Les artistes et leurs images prolifèrent. Sur Internet, des blogeurs conseillent des étudiants en art: «Il n’y pas qu’un seul monde de l’art. Restez fidèles à vous-même et vous trouverez votre place. » Il y a des points communs entre ce messianisme des artistes excentrés et l’ethos des enfants banlieusards hardcore d’Antek. On pourrait trouver une application dans le monde des artistes contemporains en opérant un recadrage assez simple : la déclaration « Je veux être un artiste contemporain» servant non pas de critique ou de confession mais d’affirmation. Cette assertion, à son tour, n’est pas celle d’une identité mais plutôt celle d’une forme.

D’où le formalisme de ces peintures, à chaque étape, une attention suprême à la forme, pas seulement à la manifestation finale de la surface (en fait, sa véritable surface, le vaisseau en question, est la forme rendue vacante avec le plus d’attention). La forme de l’appartement/atelier, la forme d’une pratique quotidienne, la forme du monochrome, la forme de l’artiste pèlerin travailleur, l’assistant, les ouvriers régisseurs, la forme des pastini aux truffes fraîches pour le dîner, la virtualité de la réalité et le formalisme-de-vie.

Tout ça pour dire : vous pouvez partir chercher refuge dans les Plaines immortelles, pensant que c’est le paradis, sublimées comme les gaz fragmentés dans le maillage monstrueux que nous avons nous-mêmes construit.
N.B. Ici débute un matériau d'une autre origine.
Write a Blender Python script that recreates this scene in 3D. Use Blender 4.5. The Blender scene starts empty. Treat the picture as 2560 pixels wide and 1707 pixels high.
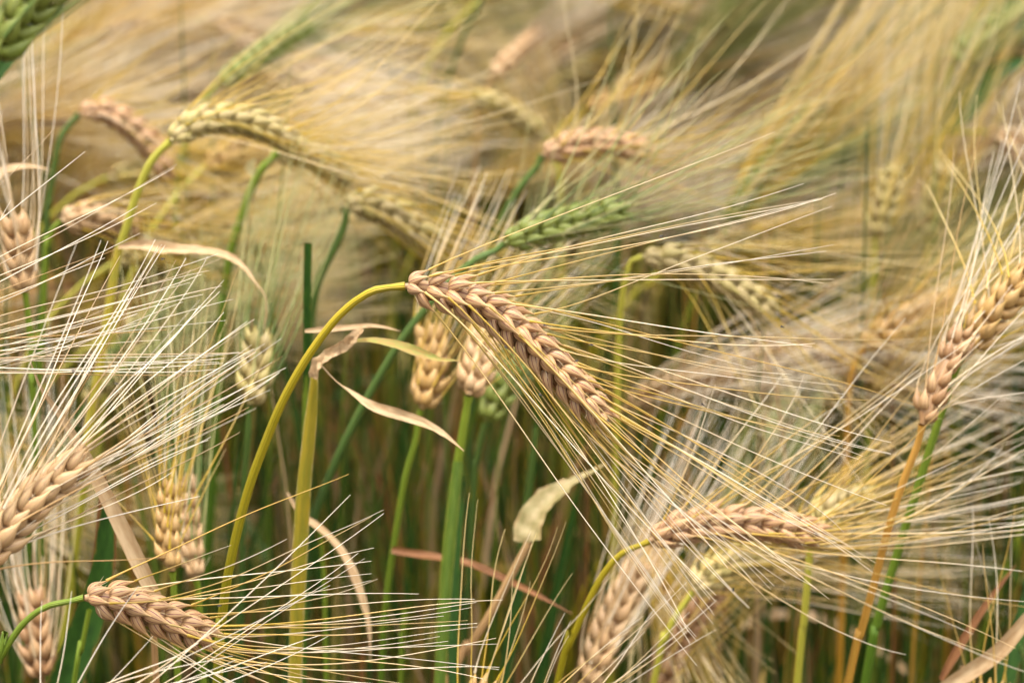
import bpy, math, random
import numpy as np
from mathutils import Matrix, Vector

random.seed(7)
RNG = np.random.default_rng(11)
S = bpy.context.scene
COL = S.collection
R = math.radians

# ------------------------------------------------------------------ camera
TILT = 20.0
DF = 0.85                                   # distance to the sharp ear
CAM = np.array([0.0, -DF * math.cos(R(TILT)), 0.80 + DF * math.sin(R(TILT))])
LENS, SENS = 85.0, 36.0
cd = bpy.data.cameras.new('camera')
cam = bpy.data.objects.new('camera', cd)
COL.objects.link(cam)
cam.location = CAM
cam.rotation_euler = (R(90 - TILT), 0, 0)
cd.lens = LENS
cd.sensor_width = SENS
cd.clip_start = 0.02
cd.clip_end = 500
cd.dof.use_dof = True
cd.dof.focus_distance = DF
cd.dof.aperture_fstop = 8.0
S.camera = cam

# ------------------------------------------------------------------ sky, sun, exposure
SUN_EL, SUN_AZ = 72.0, -75.0                # soft light from high up on the left
w = bpy.data.worlds.new('World')
S.world = w
w.use_nodes = True
nt = w.node_tree
nt.nodes.clear()
sky = nt.nodes.new('ShaderNodeTexSky')
sky.sky_type = 'NISHITA'
sky.sun_disc = False
sky.sun_elevation = R(SUN_EL)
sky.sun_rotation = R(180 + SUN_AZ)
sky.dust_density = 4.0
sky.air_density = 1.0
hs = nt.nodes.new('ShaderNodeHueSaturation')
hs.inputs['Saturation'].default_value = 0.10     # thin white cloud over the whole sky
bg = nt.nodes.new('ShaderNodeBackground')
bg.inputs['Strength'].default_value = 0.112
wo = nt.nodes.new('ShaderNodeOutputWorld')
nt.links.new(sky.outputs[0], hs.inputs['Color'])
nt.links.new(hs.outputs[0], bg.inputs['Color'])
nt.links.new(bg.outputs[0], wo.inputs['Surface'])
sd = bpy.data.lights.new('sun', 'SUN')
sd.energy = 1.4
sd.angle = R(14)
sd.color = (1.0, 0.94, 0.86)
sun = bpy.data.objects.new('sun', sd)
COL.objects.link(sun)
# vector pointing to the sun: behind-left of camera and high
az = R(SUN_AZ)
sv = Vector((math.sin(az) * math.cos(R(SUN_EL)), -math.cos(az) * math.cos(R(SUN_EL)), math.sin(R(SUN_EL))))
sun.rotation_euler = sv.to_track_quat('Z', 'Y').to_euler()
S.view_settings.view_transform = 'Standard'
S.view_settings.look = 'None'
S.view_settings.gamma = 1
S.view_settings.exposure = 1.92
S.render.engine = 'CYCLES'
S.cycles.use_denoising = True
S.cycles.max_bounces = 5
S.cycles.diffuse_bounces = 3
S.cycles.use_adaptive_sampling = True
S.cycles.adaptive_threshold = 0.02
S.cycles.transmission_bounces = 4
S.cycles.transparent_max_bounces = 4

# ------------------------------------------------------------------ pixel -> place
cT, sT = math.cos(R(TILT)), math.sin(R(TILT))
AX, AY, AF = np.array([1., 0, 0]), np.array([0, sT, cT]), np.array([0, cT, -sT])
K = SENS / LENS / 2560.0
def ray(px, py):
    return AF + AX * ((px - 1280) * K) - AY * ((py - 853.5) * K)
def at(px, py, d):
    return CAM + ray(px, py) * d
def at_y(px, py, y):
    r = ray(px, py)
    return CAM + r * ((y - CAM[1]) / r[1])

# ------------------------------------------------------------------ curves and grids
def norm(v):
    v = np.asarray(v, float)
    return v / np.maximum(np.linalg.norm(v, axis=-1, keepdims=True), 1e-12)
def spline(pts, n):
    p = np.asarray(pts, float)
    if len(p) == 2:
        t = np.linspace(0, 1, n)[:, None]
        return p[0] * (1 - t) + p[1] * t
    seg = np.linalg.norm(np.diff(p, axis=0), axis=1)
    q = np.vstack([2 * p[0] - p[1], p, 2 * p[-1] - p[-2]])
    u = np.concatenate([[0], np.cumsum(seg)])
    out = []
    for s in np.linspace(0, u[-1], n):
        i = min(max(np.searchsorted(u, s) - 1, 0), len(seg) - 1)
        t = (s - u[i]) / max(seg[i], 1e-9)
        a, b, c, d = q[i], q[i + 1], q[i + 2], q[i + 3]
        out.append(0.5 * (2 * b + (c - a) * t + (2 * a - 5 * b + 4 * c - d) * t * t + (3 * b - a - 3 * c + d) * t ** 3))
    return np.array(out)
def resample(p, n):
    seg = np.linalg.norm(np.diff(p, axis=0), axis=1)
    u = np.concatenate([[0], np.cumsum(seg)])
    s = np.linspace(0, u[-1], n)
    return np.stack([np.interp(s, u, p[:, k]) for k in range(3)], 1)

def sweep(P, Rad, sides, rnd=None, ref=(0.31, 0.87, 0.38)):
    """P (N,n,3), Rad (N,n) -> grid arrays verts (N,n,sides,3), along, around, rnd"""
    P = np.asarray(P, float)
    N, n, _ = P.shape
    T = norm(np.gradient(P, axis=1))
    A = norm(np.cross(T, np.asarray(ref)))
    B = np.cross(T, A)
    th = np.arange(sides) / sides * 2 * math.pi
    V = P[:, :, None, :] + Rad[:, :, None, None] * (np.cos(th)[None, None, :, None] * A[:, :, None, :] + np.sin(th)[None, None, :, None] * B[:, :, None, :])
    al = np.broadcast_to(np.linspace(0, 1, n)[None, :, None], (N, n, sides))
    ar = np.broadcast_to((np.arange(sides) / sides)[None, None, :], (N, n, sides))
    if rnd is None:
        rnd = RNG.random(N)
    rd = np.broadcast_to(np.asarray(rnd)[:, None, None], (N, n, sides))
    return V, al, ar, rd, True

class MB:
    """collects vertex grids into one mesh"""
    def __init__(s):
        s.v, s.f, s.al, s.ar, s.rd, s.m, s.n = [], [], [], [], [], [], 0
    def grid(s, V, al, ar, rd, closed, mi=0):
        N, n, k, _ = V.shape
        kk = k if closed else k - 1
        i = np.arange(n - 1)[:, None]
        j = np.arange(kk)[None, :]
        j2 = (j + 1) % k
        f = np.stack([i * k + j, i * k + j2, (i + 1) * k + j2, (i + 1) * k + j], -1).reshape(-1, 4)
        F = (f[None] + (np.arange(N) * n * k)[:, None, None]).reshape(-1, 4) + s.n
        s.v.append(V.reshape(-1, 3)); s.f.append(F)
        s.al.append(np.asarray(al).reshape(-1)); s.ar.append(np.asarray(ar).reshape(-1)); s.rd.append(np.asarray(rd).reshape(-1))
        s.m.append(np.full(len(F), mi, np.int32))
        s.n += N * n * k
        return s
    def arrays(s):
        return [np.concatenate(x) for x in (s.v, s.f, s.al, s.ar, s.rd, s.m)]
    def mesh(s, name, mats, off=(0, 0, 0)):
        v, f, al, ar, rd, m = s.arrays()
        return mesh_from(name, v - np.asarray(off), f, al, ar, rd, m, mats)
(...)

Parce qu’il est difficile de se confronter à la désolation vide de sens de notre monde, aux cultures que nous avons sur-exploitées et déboisées, le territoire que l’avant-garde a exploré, colonisé et asséché. Mais souvenez-vous, lorsque #thefuture calls, il n’y a pas « d’en dehors » du désastre. Écoutez ! Les Barbares exhortent depuis les portes de Bushwick et de Williamsburg, la ville est plongée dans une danse crépusculaire de feu et de fluorescence; vous n’êtes pas seul. Et Kanye, lui aussi va devoir choisir.